LAWS(PVC)-1893-11-3

ABDUL RAZAK Vs. AGA MAHOMED JAFFER BINDANIM

Decided On November 11, 1893
ABDUL RAZAK Appellant
V/S
Aga Mahomed Jaffer Bindanim Respondents

JUDGEMENT

(1.) HADJI Husain, who was a member of a Mahomedan family belonging to the Shia sect and settled in Calcutta, traded as a merchant in Rangoon, made a fortune, and died there, married but without issue, in February 1890. He left a will by which he purported to dispose of all his property. Hadji Husain had an only brother of the full blood, called Abdul Hadi, who died before him in March 1886. He too was engaged in Rangoon for many years, but his career was less prosperous and be returned to Calcutta a poor man some time before his death. The appellant claims to be the lawful son of Abdul Hadi by a Burmese woman, and as such to be the heir or one of the heirs of Hadji Husain and entitled therefore to a share, in so much of his estate as he could not dispose of by will according to Mahomedan law. For the purpose of the present case it is conceded that the appellant's claim is well founded, provided he can make out that he either is or is entitled to be treated as the lawful son of Abdul Hadi. And the only questions on this appeal are these: (1) Has it been established that a valid marriage took place between Abdul Hadi and the appellant's mother, Mah Thai, who was undoubtedly a Buddhist when she met her alleged husband? (2) If proof of legitimacy is wanting, is there sufficient evidence of the legitisation of the appellant by acknowledgment?

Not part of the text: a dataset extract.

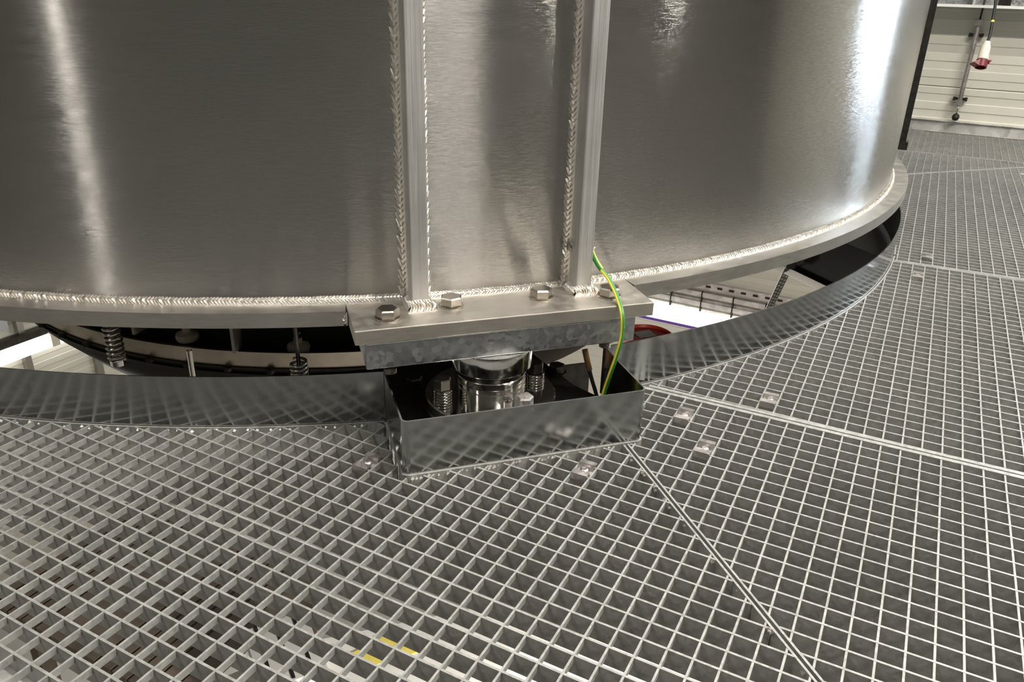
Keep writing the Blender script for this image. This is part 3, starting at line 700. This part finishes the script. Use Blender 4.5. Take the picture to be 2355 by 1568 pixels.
# black duct under the platform at right
e1_, e2_ = atz(1790, 617, -.25), atz(1886, 664, -.25); dv = (e1_-e2_).normalized(); nv = Vector((dv.y, -dv.x, 0))
if nv.x < 0: nv = -nv
q0 = e2_-dv*.25; q1 = e1_+dv*2.2
MB_ = MB().prism([q0, q0+nv*1.2, q1+nv*1.2, q1], (0, 0, .2)); tag(MB_.build('black_duct', M['black'], None, origin=Vector((q0.x, q0.y, -.25))), 'black flat duct under the platform, seen through the right gap', 'duct')
MB().prism([q0-nv*.02, q0, q1, q1-nv*.02], (0, 0, .03)).build('duct_edge', M['stud'], bpy.data.objects['black_duct'])
# perforated strut
pA, pB = atz(1816, 612, -.20), atz(1770, 708, -.55); ax = (pB-pA).normalized(); sx = Vector((1, .25, 0)); sx = (sx-ax*sx.dot(ax)).normalized(); nn = ax.cross(sx).normalized()
if nn.y > 0: nn = -nn
st = thing('perforated_strut', pB, 'black perforated metal strip hanging slanted in the right gap', 'strut')
mb = MB(); Ls = (pB-pA).length*1.5; hw = .016
mb.add([pA-sx*hw, pA+sx*hw, pA+ax*Ls+sx*hw, pA+ax*Ls-sx*hw]+[q_-nn*.004 for q_ in (pA-sx*hw, pA+sx*hw, pA+ax*Ls+sx*hw, pA+ax*Ls-sx*hw)], [(0, 1, 2, 3), (7, 6, 5, 4), (0, 4, 5, 1), (1, 5, 6, 2), (2, 6, 7, 3), (3, 7, 4, 0)])
mb.build('strip', M['black'], st)
for k in range(int(Ls/.022)):
    m = MB(); disc_along(m, pA+ax*(.02+.022*k)+sx*(.007*(1 if k % 2 else -1)), nn, .0045, .0012, 10); m.build('hole', M['paper'], st)
mb = MB(); mb.box(pA+Vector((0, 0, .03)), (.035, .03, .07)); mb.build('end_cap', M['black'], st)
# slatted boards and pale boxes far below the foreground grating
t = thing('slatted_deck', atz(450, 1400, -1.6), 'brown slatted boards below the foreground grating at left', 'deck')
c0 = atz(470, 1400, -1.6); da = Vector((cos(radians(63)), sin(radians(63)), 0)); db = Vector((da.y, -da.x, 0))
for k in range(-9, 4):
    cc = c0+db*(.088*k)-da*.0; MB().box((cc.x, cc.y, -1.6), (.8, .076, .03), radians(63)).build('board', M['wood'], t)
for k in (-.3, .3):
    cc = c0+da*k-db*.22; MB().box((cc.x, cc.y, -1.66), (.06, 1.1, .09), radians(63)).build('bearer', M['wood'], t)
for sx_ in (-.7, .25):
    for sy_ in (-.3, .3):
        cc = c0+db*sx_+da*sy_; MB().box((cc.x, cc.y, (FLOORZ-1.705)/2), (.06, .06, -1.705-FLOORZ), radians(63)).build('leg', M['wood'], t)
def paleboard(pts, z, name, mat, lab, cat, th=.03):
    P = [atz(u, v, z) for u, v in pts]; c = sum(P, Vector())/len(P)
    o = MB().prism(P, (0, 0, th)).build(name, M[mat], None, origin=Vector((c.x, c.y, z))); return tag(o, lab, cat)
wt = thing('work_table', atz(1080, 1560, -1.5)-Vector((0, 0, 2.1)), 'pale table below the foreground grating at the bottom centre', 'table')
P = [atz(u, v, -1.5) for u, v in ((700, 1492), (1110, 1408), (1640, 1560), (1500, 1760), (640, 1760), (520, 1570))]
MB().prism(P[::-1], (0, 0, .03)).build('table_top', M['card'], wt)
for k in (0, 1, 2, 4): MB().box((P[k].x*.9+P[3].x*.1, P[k].y*.9+P[3].y*.1, (FLOORZ-1.5)/2), (.05, .05, -1.5-FLOORZ)).build('leg', M['stud'], wt)
for (pts, lab) in (([(870, 1462), (960, 1500), (930, 1512), (850, 1474)], 'upper yellow tape strip on the pale table below the grating'), ([(835, 1490), (895, 1518), (865, 1530), (810, 1502)], 'lower yellow tape strip on the pale table below the grating')):
    Q = [atz(u, v, -1.468) for u, v in pts]; o = MB().prism(Q[::-1], (0, 0, .004)).build('tape_strip', M['tape'], None, origin=Q[0]); tag(o, lab, 'tape')
Q = atz(660, 1530, -1.469); t = thing('striped_box', Q, 'pale box with dark stripes below the grating at the bottom', 'box')
MB().box(Q+Vector((0, 0, .04)), (.22, .3, .078), .5).build('carton', M['card'], t)
for k in range(3): MB().box(Q+Vector((-.07+.06*k, -.02+.03*k, .0800)), (.012, .31, .003), .5).build('stripe', M['black'], t)
batten('added_fill_lamp', Vector((1.25, .55, -.5)), RA, 1.2, 220, 'added fill lamp hidden under the platform to brighten the pale table', ztop=-.04)  # unseen extra lamp, added to brighten the table below the grating

# ------------------------------------------------------------------ right background
# toe board along the wall
tb = thing('toe_board', room(0, .035, 0), 'galvanised toe board along the foot of the cream wall', 'toe board')
MB().box(room(0, .018, .032), (6.4, .006, .064), RA).build('board', M['galv_beam'], tb); MB().box(room(0, .024, .0655), (6.4, .02, .003), RA).build('lip', M['galv_beam'], tb)
# post behind the tank
pp = atz(2085, 342, 0)+Vector((-.035, .01, 0))
t = thing('black_post', pp, 'dark upright post right behind the tank', 'post')
MB().box(pp+Vector((0, 0, 1.5)), (.05, .05, 3.0), -.45).build('upright', M['dark_steel'], t); MB().box(pp+Vector((0, 0, .02)), (.075, .075, .04), -.45).build('base', M['dark_steel'], t)
# steel ledge
lg = thing('cable_trough', room(0, .15, .62), 'galvanised trough along the wall at the upper right', 'trough')
zb = onA(2155, 15, .18).z
MB().box(room(0, .09, zb+.004), (6, .18, .008), RA).build('base', M['galv_beam'], lg); MB().box(room(0, .185, zb+.008), (6, .010, .014), RA).build('lip', M['white'], lg)
MB().box(room(0, .012, zb+.3), (6, .012, .6), RA).build('back_sheet', M['galv_block'], lg)
for u in (-.3, .18, .62): MB().box(room(u, .09, zb+.13), (.012, .16, .26), RA).build('divider', M['galv_beam'], lg)
p = onA(2310, 8, .15); MB().box(room(aU(p), .15, zb+.03), (.06, .05, .04), RA).build('junction_block', M['dark_steel'], lg)
# conduit
p = onA(2250, 60, .05); ux = aU(p); t = thing('wall_conduit', room(ux, .05, .10), 'grey vertical conduit pipe on the cream wall at right', 'conduit')
zt1 = onA(2252, 50, .05).z; zt0 = onA(2211, 243, .05).z
MB().tube([room(ux, .05, zt0), room(ux, .05, zt1)], .0135, 16).build('pipe', M['galv_clip'], t)
MB().tube([room(ux, .05, zt1), room(ux, .05, zt1+.18)], .005, 8).build('cable', M['black'], t)
MB().tube([room(ux, .05, zt0), room(ux, .052, zt0-.05)], .006, 8).build('wire', M['polish'], t)
MB().lathe([(0, .022), (.015, .016), (.021, 0), (.015, -.016), (0, -.022)], room(ux, .05, zt0-.066), 16).build('end_ball', M['black'], t)
for z in (zt1-.07, zt0+.035):
    mb = MB().box(room(ux, .025, z), (.075, .012, .014), RA); mb.box(room(ux-.03, .03, z), (.014, .03, .02), RA); mb.box(room(ux+.03, .03, z), (.014, .03, .02), RA); mb.build('pipe_clamp', M['dark_steel'], t)
MB().lathe([(.018, 0), (.022, .002), (.022, .03), (.018, .032)], room(ux, .05, zt1-.02), 16).build('collar', M['galv_beam'], t)
# hanging red connector
K = 4.15
c_top, c_bot = atdist(2270, 97, K), atdist(2259, 139, K); axd = (c_bot-c_top).normalized()
pl_ = thing('power_connector', atdist(2253, 157, K), 'cream and dark red power connector hanging on a black cable in front of the wall', 'connector')
def lathe_axis(prof, p, axis, seg=24, sy=1.0):
    axis = axis.normalized(); x = axis.cross(Vector((0, 1, 0))).normalized(); y = axis.cross(x); mb = MB(); n = len(prof)
    mb.v = [p+axis*z+x*r*cos(2*pi*k/seg)+y*r*sin(2*pi*k/seg) for k in range(seg) for r, z in prof]
    for k in range(seg):
        for i in range(n-1): mb.f.append((k*n+i, ((k+1) % seg)*n+i, ((k+1) % seg)*n+i+1, k*n+i+1)); mb.m.append(0); mb.sm.append(True)
    return mb
lathe_axis([(0, 0), (.018, 0), (.019, .018), (.0225, .020), (.0235, .028), (.024, .030), (.0265, .09), (.0265, .098), (0, .098)], c_top, axd).build('cream_body', M['plastic'], pl_)
dn = axd; base = c_top+axd*.097
lathe_axis([(0, 0), (.028, 0), (.029, .008), (.029, .040), (.024, .041), (.023, .026), (0, .026)], base, dn).build('red_collar', M['red'], pl_)
xr = dn.cross(Vector((0, 1, 0))).normalized()
if xr.x > 0: xr = -xr
fl = MB(); F0 = base+dn*.004; yv = dn.cross(xr).normalized()
fl.prism([F0+xr*.022-yv*.019, F0+xr*.050+dn*.022-yv*.010, F0+xr*.022+dn*.036-yv*.019], yv*.038); fl.build('hinged_lid', M['red'], pl_)
mb = MB(); F1 = base-xr*.03; mb.prism([F1-yv*.01-dn*.006, F1-xr*.016-yv*.01-dn*.010, F1-xr*.004-yv*.01+dn*.014], yv*.02); mb.build('hinge', M['red'], pl_)
cp = [c_top+axd*.004, atdist(2277, 80, K), atdist(2284, 40, K), atdist(2290, 2, K), atdist(2294, -60, K), atdist(2296, -300, K)]
MB().tube(smooth(cp, 5), .0072, 10).build('cable', M['black'], pl_)
lathe_axis([(.0075, 0), (.0085, 0), (.0085, .01), (.0075, .01)], atdist(2283, 47, K), (atdist(2282, 53, K)-atdist(2283, 47, K)), 12).build('cable_marker', M['tape'], pl_)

(2.) THE learned Recorder found that there was no marriage, holding upon the evidence that Mah Thai was not a convert to Mahomedanism. It would, it seems to me, "he observed." be a more mockery of the Mahomedan religion to say that there was a conversion, when there was not even a semblance of discussion on the subject, when no priest intervened, and when the utmost the alleged convert can say is, that she repeated prayers in a language she did not understand." Taking this view ho thought it unnecessary to consider the evidence as to acknowledgment. No acknowledgment in his opinion could confer the status of legitimacy upon the offspring of a Mahomedan and an unconverted Buddhist.

(3.) THIS criticism seems to be well founded. But the correction does not mend the appellants case. There is nothing in the evidence tending to show that Mah Thai made any profession of the Mahomedan faith before or at the time of the ceremony which is said to have constituted marriage. Mah Thai was a witness for the appellant. She said that she knew nothing about the Mahomedan religion; all her life she lived and worshipped as a Burmese. While cohabiting with Abdul Hadi she worshipped as he did; she repeated his prayers. But she added that she did not understand the meaning of a single word. In re-examination she said that she ceased to be a Buddhist during her cohabitation with Abdul Hadi from the time of her marriage.